• Exercise: Set down the material below word for word, excluding the pictures.

• Source excerpt:
--- Begin ---

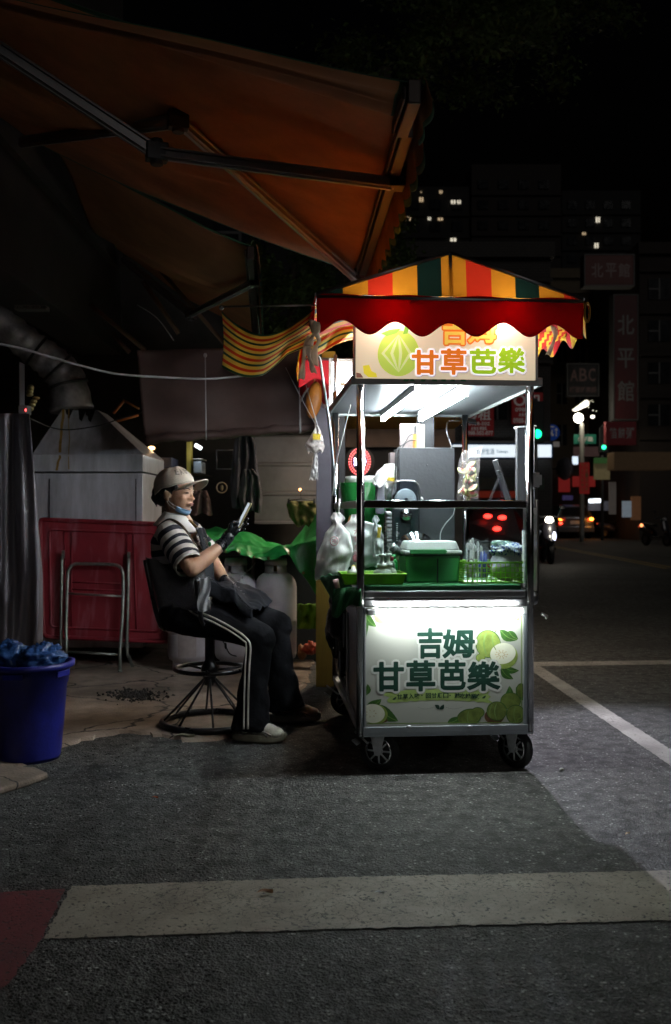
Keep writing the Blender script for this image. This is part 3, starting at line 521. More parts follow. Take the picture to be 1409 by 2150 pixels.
# ================================================================== trees
def tree(label, base, trunk, clumps, n, seed, leafm, barkm):
    root = thing('tree', label, 'tree', base); rr = random.Random(seed); b = Vector(base); q = MB()
    for pts, r0, r1 in trunk:
        sp = spline([Vector(p) - b for p in pts], 5); q.tube(sp, [r0 + (r1 - r0) * i / (len(sp) - 1) for i in range(len(sp))], 9)
    build('trunk', q, barkm, root); q = MB(); tot = sum(c[3] ** 2 for c in clumps)
    for (x, y, z, r) in clumps:
        sub = [(rr.gauss(0, .45), rr.gauss(0, .45), rr.gauss(0, .35)) for _ in range(14)]
        for k in range(int(n * r * r / tot)):
            s_ = rr.choice(sub); d = Vector((s_[0] + rr.gauss(0, .16), s_[1] + rr.gauss(0, .16), s_[2] + rr.gauss(0, .12))) * r
            p = Vector((x, y, z)) + d - b; L = rr.uniform(.05, .1); rt = rotm(rr.uniform(-60, 30), rr.uniform(-50, 50), rr.uniform(0, 360))
            q.add([p, p + rt @ Vector((L * .25, L * .45, 0)), p + rt @ Vector((0, L, -.1 * L)), p + rt @ Vector((-L * .25, L * .45, 0))], [(0, 1, 2, 3)], rr.randint(0, 1))
    build('crown', q, [leafm, mat('leaf_light', (.12, .18, .05), .5, 0, .4, 3, 0, transl=.3)], root)
LEAFM = mat('leaf_dark', (.07, .12, .03), .5, 0, .4, 3, 0, transl=.3); BARK = mat('bark', (.06, .045, .03), .9, 0, .5, 8, .8)
tree('leafy tree rising behind the stall and over the cart canopy', (.75, 11.5, 0), [([(.75, 11.5, 0), (.6, 11.4, 2), (.45, 11.2, 4), (.55, 10.6, 6.2)], .2, .07), ([(.5, 11.3, 3.2), (.3, 11.2, 4.5), (.4, 11, 5.5)], .1, .03), ([(.5, 10.9, 5.3), (1.1, 10.3, 6.3), (1.6, 9.9, 6.7)], .08, .03)],
     [(1.05, 9.2, 5.95, .75), (1.6, 9.4, 6.1, .75), (.9, 10.5, 6.9, 1.), (2.1, 10, 7.0, .9), (.62, 11.2, 3.95, .5), (.62, 11.2, 4.5, .4), (.45, 11.5, 3.6, .45)], 15000, 5, LEAFM, BARK)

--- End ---

• Expected answer:
Keep writing the Blender script for this image. This is part 3, starting at line 521. More parts follow. Take the picture to be 1409 by 2150 pixels.
# ================================================================== trees
def tree(label, base, trunk, clumps, n, seed, leafm, barkm):
    root = thing('tree', label, 'tree', base); rr = random.Random(seed); b = Vector(base); q = MB()
    for pts, r0, r1 in trunk:
        sp = spline([Vector(p) - b for p in pts], 5); q.tube(sp, [r0 + (r1 - r0) * i / (len(sp) - 1) for i in range(len(sp))], 9)
    build('trunk', q, barkm, root); q = MB(); tot = sum(c[3] ** 2 for c in clumps)
    for (x, y, z, r) in clumps:
        sub = [(rr.gauss(0, .45), rr.gauss(0, .45), rr.gauss(0, .35)) for _ in range(14)]
        for k in range(int(n * r * r / tot)):
            s_ = rr.choice(sub); d = Vector((s_[0] + rr.gauss(0, .16), s_[1] + rr.gauss(0, .16), s_[2] + rr.gauss(0, .12))) * r
            p = Vector((x, y, z)) + d - b; L = rr.uniform(.05, .1); rt = rotm(rr.uniform(-60, 30), rr.uniform(-50, 50), rr.uniform(0, 360))
            q.add([p, p + rt @ Vector((L * .25, L * .45, 0)), p + rt @ Vector((0, L, -.1 * L)), p + rt @ Vector((-L * .25, L * .45, 0))], [(0, 1, 2, 3)], rr.randint(0, 1))
    build('crown', q, [leafm, mat('leaf_light', (.12, .18, .05), .5, 0, .4, 3, 0, transl=.3)], root)
LEAFM = mat('leaf_dark', (.07, .12, .03), .5, 0, .4, 3, 0, transl=.3); BARK = mat('bark', (.06, .045, .03), .9, 0, .5, 8, .8)
tree('leafy tree rising behind the stall and over the cart canopy', (.75, 11.5, 0), [([(.75, 11.5, 0), (.6, 11.4, 2), (.45, 11.2, 4), (.55, 10.6, 6.2)], .2, .07), ([(.5, 11.3, 3.2), (.3, 11.2, 4.5), (.4, 11, 5.5)], .1, .03), ([(.5, 10.9, 5.3), (1.1, 10.3, 6.3), (1.6, 9.9, 6.7)], .08, .03)],
     [(1.05, 9.2, 5.95, .75), (1.6, 9.4, 6.1, .75), (.9, 10.5, 6.9, 1.), (2.1, 10, 7.0, .9), (.62, 11.2, 3.95, .5), (.62, 11.2, 4.5, .4), (.45, 11.5, 3.6, .45)], 15000, 5, LEAFM, BARK)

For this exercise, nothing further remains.